Night on the Town

Night on the Town

Deana Smith

Dating can be quite the kick to the head.

The awkwardness is overwhelming, the stress can knock one flat and the overall unpleasantness of some experiences can be remarkable.

So, in the grand, developing tradition of taxes and office supplies, there is a Web site to make it a little easier.

However, these Web sites might put the user on a path that does not lead to happily ever after. The preface to this article would be to not assume that the author is a bitter spinster of some kind, but an observer of society in general.

Sure, it would be nice if marriages and other relationships happened like they do in the movies. Boy meets girl, boy and girl like each other, sappy montage and misunderstanding but in the end, there is usually happiness. It does sometimes happen like this, one can suppose, but not often. I have yet to hear any kind of montage during my day.

If one types “dating website” into Google it returns about 6,340,000 results. That’s a lot of dates and a lot of compatibility questions to answer. The first link under the sponsored links is a site called Darwindating.com. It is a site for “online dating minus ugly people.”

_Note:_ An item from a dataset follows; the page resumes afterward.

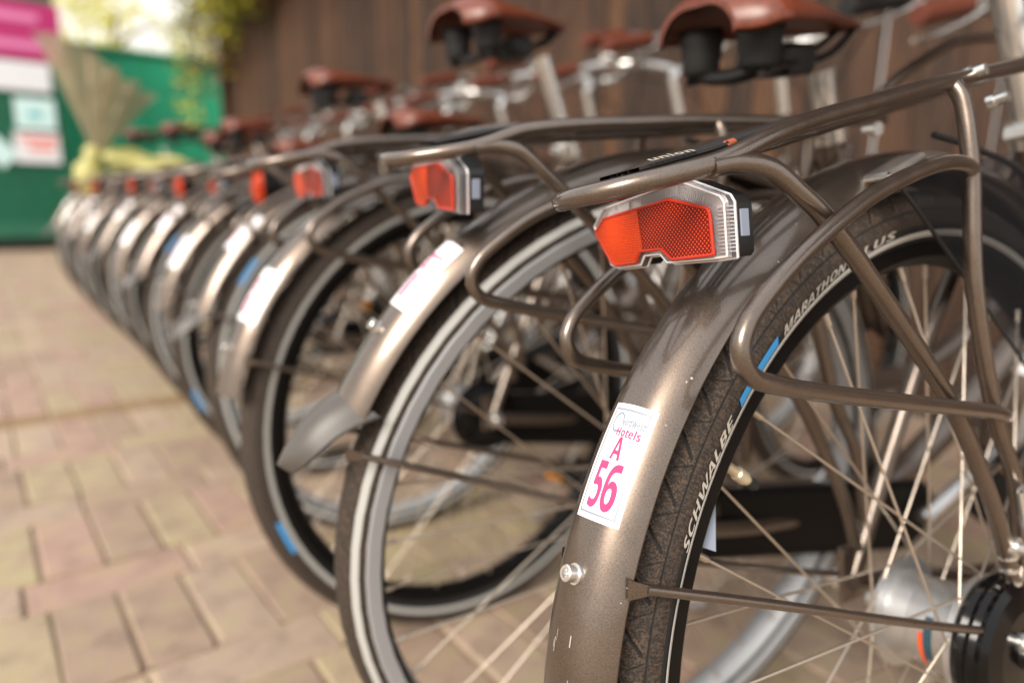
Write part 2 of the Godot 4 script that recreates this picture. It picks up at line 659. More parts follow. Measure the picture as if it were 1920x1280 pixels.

Apparently some predetermined set of rules, which includes “red hair and too many freckles,” concludes that a majority of people in the world are ugly and do not, in fact, deserve love. While the site does get some points for being upfront with its customers, it still makes it terrible.

Other sites are not so obvious about their biases. Chemistry.com ran a series of ads that attacked eHarmony.com for rejecting people for various reasons. While it is the right of a privately-owned Internet dating service to decide to whom they are and are not going to cater, it is important for them to actually say this in the initial stages of the process.

Despite all of this, the idea of matching two people who have never met but seem to have the same interests or hold many of the same values is bothersome. It is not bothersome that people want to find someone to spend Friday evening with, or indeed the rest of their lives with. Everyone who cares to should be able to find someone to spend time with. However, it is of concern that these sites are so easy. What is to stop someone from not trying the dating scene at all and going straight for the compatibility Web site?

Recently, on a trip to New Mexico, I was in that limbo period between takeoff and when they say I can turn on my iPod. So, I read the magazine that is available for my perusal. In the magazine there were no less than four executive dating services. These are for people who are young, successful and do not have the time to take care of a houseplant, much less get in on the dating scene. They plug in their information and wait for some other young, successful single and then the happy couple can start a jet-set lifestyle.

Just because you are compatible does not mean you can or should be together. Sometimes one’s polar opposite can be the final result of the dating quest. The idea of putting people together simply based on compatibility goes against nature. There is also a potential slippery slope of pairing people based on a test. What is to stop the possibility of requiring a matching test before marriage? Or, in the most frightening of Orwellian worlds, to require people of a certain type to marry other people of a certain type?

Relationships are messy and difficult, but can be worth it for many people. Dating services are not necessarily bad, but one might look not necessarily for someone who is the same person with a few minor differences, but for someone who has just enough differences to keep it interesting.